In questo momento è in corso una delle fasi della sperimentazione, con una dozzina di sommelierche stanno assaggiando il vino in un modo molto particolare. Per evitare pregiudizi o errori i dodici esperti sono stati messi davanti a due bottiglie di vino della stessa annata, una delle bottiglie è stata nello Spazio mentre l’altra non ha mai lasciato la cantina in cui è stato prodotto. L’assaggio viene fatto su tutte e due le bottiglie, e successivamente viene compilato un report con le differenze, le variazioni di sapore, aromi, tonalità di colore e consistenza, retrogusto e profumi.

In questo modo, e con un’analisi particolarmente dettagliata, si saprà cosa succede al vino lontano dal nostro pianeta. Un’informazione fondamentale anche per cominciare a pensare a come potrebbe essere l’alimentazione umana su altri pianeti.

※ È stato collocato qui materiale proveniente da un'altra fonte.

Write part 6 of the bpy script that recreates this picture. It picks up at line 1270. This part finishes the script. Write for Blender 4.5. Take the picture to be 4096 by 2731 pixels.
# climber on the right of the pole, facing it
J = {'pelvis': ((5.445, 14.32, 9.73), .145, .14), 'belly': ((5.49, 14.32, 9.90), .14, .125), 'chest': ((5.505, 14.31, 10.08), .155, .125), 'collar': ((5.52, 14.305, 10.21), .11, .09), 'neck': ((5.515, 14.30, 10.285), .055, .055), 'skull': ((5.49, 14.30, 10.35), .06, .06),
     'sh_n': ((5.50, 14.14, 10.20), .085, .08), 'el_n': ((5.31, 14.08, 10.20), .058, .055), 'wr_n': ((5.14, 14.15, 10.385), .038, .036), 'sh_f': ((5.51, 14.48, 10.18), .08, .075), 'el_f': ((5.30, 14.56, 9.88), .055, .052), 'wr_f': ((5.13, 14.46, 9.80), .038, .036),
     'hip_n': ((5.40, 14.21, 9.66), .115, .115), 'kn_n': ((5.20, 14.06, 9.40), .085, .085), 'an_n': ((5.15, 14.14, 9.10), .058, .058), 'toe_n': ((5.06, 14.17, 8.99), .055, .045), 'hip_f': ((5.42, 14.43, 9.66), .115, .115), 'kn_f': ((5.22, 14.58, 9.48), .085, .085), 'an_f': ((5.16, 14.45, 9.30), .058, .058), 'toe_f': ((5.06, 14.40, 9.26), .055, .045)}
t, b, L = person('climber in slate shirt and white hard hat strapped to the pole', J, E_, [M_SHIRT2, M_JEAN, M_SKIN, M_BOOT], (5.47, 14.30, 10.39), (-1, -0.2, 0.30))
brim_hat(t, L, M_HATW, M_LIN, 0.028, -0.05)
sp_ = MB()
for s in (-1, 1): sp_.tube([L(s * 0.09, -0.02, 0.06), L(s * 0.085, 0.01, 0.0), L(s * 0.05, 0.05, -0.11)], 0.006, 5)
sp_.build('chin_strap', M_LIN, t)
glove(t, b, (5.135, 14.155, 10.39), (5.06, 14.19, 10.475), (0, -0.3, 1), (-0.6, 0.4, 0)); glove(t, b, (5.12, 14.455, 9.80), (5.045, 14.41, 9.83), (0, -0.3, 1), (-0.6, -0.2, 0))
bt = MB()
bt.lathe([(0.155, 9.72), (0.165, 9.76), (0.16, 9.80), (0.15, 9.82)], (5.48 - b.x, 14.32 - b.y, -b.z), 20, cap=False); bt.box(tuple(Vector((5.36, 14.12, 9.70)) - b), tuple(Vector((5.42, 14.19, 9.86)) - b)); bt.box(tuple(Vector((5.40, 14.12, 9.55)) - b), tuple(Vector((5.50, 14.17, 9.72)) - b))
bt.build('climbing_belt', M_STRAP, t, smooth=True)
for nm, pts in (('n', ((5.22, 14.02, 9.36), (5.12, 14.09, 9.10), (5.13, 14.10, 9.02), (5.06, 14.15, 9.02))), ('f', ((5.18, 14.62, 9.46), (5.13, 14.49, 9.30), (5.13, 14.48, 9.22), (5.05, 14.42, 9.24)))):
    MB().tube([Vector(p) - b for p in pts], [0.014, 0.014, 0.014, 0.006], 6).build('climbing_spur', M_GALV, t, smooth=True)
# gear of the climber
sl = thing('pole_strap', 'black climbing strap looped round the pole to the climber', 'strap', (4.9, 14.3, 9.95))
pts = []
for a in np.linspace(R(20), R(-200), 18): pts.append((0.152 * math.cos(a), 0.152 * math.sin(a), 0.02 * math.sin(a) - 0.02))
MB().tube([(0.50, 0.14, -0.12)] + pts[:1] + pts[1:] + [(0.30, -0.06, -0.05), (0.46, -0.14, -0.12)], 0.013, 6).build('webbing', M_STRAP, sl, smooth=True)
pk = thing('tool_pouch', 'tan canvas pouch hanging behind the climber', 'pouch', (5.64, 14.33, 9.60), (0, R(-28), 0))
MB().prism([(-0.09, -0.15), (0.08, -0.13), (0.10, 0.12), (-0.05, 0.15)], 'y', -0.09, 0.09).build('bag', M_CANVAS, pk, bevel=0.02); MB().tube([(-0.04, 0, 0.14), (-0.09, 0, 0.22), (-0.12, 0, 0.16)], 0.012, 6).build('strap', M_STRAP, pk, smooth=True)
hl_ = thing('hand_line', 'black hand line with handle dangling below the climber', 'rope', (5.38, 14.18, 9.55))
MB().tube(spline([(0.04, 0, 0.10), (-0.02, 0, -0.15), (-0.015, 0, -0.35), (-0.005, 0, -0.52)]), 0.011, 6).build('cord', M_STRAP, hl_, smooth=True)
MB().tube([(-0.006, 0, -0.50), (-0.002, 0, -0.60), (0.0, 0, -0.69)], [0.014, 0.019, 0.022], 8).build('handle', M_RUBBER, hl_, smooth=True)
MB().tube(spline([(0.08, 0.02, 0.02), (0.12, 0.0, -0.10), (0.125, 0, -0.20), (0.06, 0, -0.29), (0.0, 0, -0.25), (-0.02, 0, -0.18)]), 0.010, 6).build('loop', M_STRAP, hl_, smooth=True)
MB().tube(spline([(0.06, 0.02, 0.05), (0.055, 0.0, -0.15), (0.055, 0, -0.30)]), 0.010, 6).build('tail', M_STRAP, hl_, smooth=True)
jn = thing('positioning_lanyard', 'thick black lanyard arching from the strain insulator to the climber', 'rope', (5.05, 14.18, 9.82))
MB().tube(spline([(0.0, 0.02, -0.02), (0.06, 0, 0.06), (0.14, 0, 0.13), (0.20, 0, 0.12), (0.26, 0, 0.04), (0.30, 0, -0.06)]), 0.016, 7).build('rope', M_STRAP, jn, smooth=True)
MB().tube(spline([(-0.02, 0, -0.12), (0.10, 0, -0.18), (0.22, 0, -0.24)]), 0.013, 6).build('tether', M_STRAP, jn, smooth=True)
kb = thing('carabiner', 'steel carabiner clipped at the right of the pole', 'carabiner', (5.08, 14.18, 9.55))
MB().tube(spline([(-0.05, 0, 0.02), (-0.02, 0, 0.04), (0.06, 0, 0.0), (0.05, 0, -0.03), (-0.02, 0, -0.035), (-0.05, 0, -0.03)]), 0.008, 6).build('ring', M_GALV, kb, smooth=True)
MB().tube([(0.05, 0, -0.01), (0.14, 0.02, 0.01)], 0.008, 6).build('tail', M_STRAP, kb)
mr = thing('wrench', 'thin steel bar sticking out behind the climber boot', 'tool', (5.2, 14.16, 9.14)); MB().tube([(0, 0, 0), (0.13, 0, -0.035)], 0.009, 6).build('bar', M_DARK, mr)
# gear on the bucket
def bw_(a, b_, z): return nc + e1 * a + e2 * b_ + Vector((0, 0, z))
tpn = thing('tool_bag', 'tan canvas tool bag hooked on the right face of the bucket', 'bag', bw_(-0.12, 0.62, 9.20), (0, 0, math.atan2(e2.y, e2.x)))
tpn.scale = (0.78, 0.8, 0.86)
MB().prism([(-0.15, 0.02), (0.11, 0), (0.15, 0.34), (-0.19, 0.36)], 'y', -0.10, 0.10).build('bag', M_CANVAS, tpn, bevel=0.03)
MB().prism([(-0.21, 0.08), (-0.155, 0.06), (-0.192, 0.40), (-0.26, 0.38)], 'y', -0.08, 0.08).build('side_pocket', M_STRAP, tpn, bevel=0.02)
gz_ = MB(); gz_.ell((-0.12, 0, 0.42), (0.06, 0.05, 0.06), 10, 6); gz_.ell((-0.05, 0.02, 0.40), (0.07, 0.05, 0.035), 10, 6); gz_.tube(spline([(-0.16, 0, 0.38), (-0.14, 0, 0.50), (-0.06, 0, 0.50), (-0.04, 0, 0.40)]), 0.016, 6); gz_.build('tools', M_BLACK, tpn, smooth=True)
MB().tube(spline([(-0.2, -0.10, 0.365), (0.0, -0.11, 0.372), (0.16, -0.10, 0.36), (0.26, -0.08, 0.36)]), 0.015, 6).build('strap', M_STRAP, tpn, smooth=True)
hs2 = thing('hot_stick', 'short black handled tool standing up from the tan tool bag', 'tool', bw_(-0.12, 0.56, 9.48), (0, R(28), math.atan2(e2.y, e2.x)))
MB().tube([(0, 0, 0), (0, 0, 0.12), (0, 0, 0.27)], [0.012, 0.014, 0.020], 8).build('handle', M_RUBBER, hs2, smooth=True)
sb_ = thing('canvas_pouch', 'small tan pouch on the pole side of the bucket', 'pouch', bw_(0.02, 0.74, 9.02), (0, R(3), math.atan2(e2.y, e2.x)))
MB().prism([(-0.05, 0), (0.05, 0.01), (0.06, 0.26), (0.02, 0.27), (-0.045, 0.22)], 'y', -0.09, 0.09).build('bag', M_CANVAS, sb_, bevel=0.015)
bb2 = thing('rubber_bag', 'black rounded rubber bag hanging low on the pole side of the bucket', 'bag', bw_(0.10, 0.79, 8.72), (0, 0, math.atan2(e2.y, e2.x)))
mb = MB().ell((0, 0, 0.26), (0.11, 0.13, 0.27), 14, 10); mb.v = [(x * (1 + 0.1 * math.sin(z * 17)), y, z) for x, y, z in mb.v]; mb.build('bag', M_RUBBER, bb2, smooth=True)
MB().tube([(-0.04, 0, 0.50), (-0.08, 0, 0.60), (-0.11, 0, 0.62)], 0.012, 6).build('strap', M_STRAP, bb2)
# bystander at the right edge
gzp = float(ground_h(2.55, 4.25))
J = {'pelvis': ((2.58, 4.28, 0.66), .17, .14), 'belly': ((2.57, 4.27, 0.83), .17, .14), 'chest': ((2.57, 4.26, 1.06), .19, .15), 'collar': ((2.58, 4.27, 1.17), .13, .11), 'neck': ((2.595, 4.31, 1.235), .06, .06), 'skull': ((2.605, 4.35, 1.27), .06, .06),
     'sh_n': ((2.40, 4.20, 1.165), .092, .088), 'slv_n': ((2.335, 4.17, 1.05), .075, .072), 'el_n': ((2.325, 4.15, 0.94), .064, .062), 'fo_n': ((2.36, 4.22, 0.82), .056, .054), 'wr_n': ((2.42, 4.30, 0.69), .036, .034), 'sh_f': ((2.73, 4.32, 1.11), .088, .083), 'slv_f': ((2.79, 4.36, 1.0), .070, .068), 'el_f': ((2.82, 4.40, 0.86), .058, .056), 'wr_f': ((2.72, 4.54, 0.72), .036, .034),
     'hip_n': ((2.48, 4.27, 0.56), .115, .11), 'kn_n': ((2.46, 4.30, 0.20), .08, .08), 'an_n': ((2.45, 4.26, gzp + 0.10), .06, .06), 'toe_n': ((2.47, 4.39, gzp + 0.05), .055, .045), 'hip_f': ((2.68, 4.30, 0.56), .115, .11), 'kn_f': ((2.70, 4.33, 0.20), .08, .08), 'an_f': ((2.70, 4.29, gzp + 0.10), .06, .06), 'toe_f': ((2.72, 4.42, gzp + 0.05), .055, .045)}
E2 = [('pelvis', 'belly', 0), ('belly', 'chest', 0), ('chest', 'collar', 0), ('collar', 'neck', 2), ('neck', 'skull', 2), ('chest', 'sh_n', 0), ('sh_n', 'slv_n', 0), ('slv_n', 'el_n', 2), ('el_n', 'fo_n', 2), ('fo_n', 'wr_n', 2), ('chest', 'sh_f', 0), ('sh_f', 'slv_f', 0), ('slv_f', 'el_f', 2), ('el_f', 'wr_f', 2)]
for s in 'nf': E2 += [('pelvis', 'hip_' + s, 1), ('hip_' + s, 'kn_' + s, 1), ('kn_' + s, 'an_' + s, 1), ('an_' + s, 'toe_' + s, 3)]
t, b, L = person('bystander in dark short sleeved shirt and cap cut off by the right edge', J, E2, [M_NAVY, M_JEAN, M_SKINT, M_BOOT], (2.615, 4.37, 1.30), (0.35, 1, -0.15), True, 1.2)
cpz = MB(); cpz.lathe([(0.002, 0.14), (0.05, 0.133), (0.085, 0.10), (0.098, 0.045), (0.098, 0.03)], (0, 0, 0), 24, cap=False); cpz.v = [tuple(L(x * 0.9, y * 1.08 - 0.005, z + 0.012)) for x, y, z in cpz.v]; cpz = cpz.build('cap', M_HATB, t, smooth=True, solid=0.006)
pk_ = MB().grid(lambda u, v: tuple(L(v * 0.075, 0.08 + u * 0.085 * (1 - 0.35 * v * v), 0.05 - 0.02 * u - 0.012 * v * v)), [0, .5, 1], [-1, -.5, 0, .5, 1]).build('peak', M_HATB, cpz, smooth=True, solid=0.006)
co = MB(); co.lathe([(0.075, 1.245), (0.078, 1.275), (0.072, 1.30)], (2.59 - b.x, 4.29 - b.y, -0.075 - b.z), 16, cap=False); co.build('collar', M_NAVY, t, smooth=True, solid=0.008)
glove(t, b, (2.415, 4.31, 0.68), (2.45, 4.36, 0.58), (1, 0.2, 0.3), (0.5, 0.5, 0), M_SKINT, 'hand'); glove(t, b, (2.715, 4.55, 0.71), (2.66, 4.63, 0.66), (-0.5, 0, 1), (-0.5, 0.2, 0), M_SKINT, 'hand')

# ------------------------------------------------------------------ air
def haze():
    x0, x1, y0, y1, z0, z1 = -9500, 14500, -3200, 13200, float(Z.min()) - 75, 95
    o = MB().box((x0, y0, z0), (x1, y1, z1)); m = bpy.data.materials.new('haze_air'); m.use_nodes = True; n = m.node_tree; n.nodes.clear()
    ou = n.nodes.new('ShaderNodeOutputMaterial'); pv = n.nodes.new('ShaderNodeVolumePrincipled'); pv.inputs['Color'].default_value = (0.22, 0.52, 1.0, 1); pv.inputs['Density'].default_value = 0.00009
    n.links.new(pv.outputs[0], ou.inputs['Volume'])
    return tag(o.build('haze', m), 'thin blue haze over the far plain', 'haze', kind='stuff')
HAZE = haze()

Portare a termine l’esperimento non è stato facile, normalmente infatti alcol e bottiglie in vetro sono assolutamente proibiti sulla Stazione Spaziale Internazionale. Per ammetterli a bordo ogni bottiglia è stata imballata all’interno di uno speciale cilindro d’acciaio che l’ha protetta durante il viaggio.

In una conferenza stampa tenuta lo scorso mercoledì, Nicolas Gaume, l’amministratore delegato dell’azienda che ha organizzato la ricerca in collaborazione con gli enti spaziali, ha detto che l’esperimento si è concentrato, tra le altre cose, anche sullo studio degli effetti della mancanza di gravità che è responsabile di “uno stress tremendo su qualsiasi specie vivente”, quindi anche sulle viti e sul loro prodotto più prezioso, il vino.

E i risultati? Sono già entusiasmanti: stando all’opinione della maggior parte dei sommelier ci sono cambi significativi nel vino che è stato nello Spazio, tanto che si fa strada un’ipotesi fino a poco tempo fa impensabile: forse sarà possibile invecchiare artificialmente i vini mandandoli in orbita.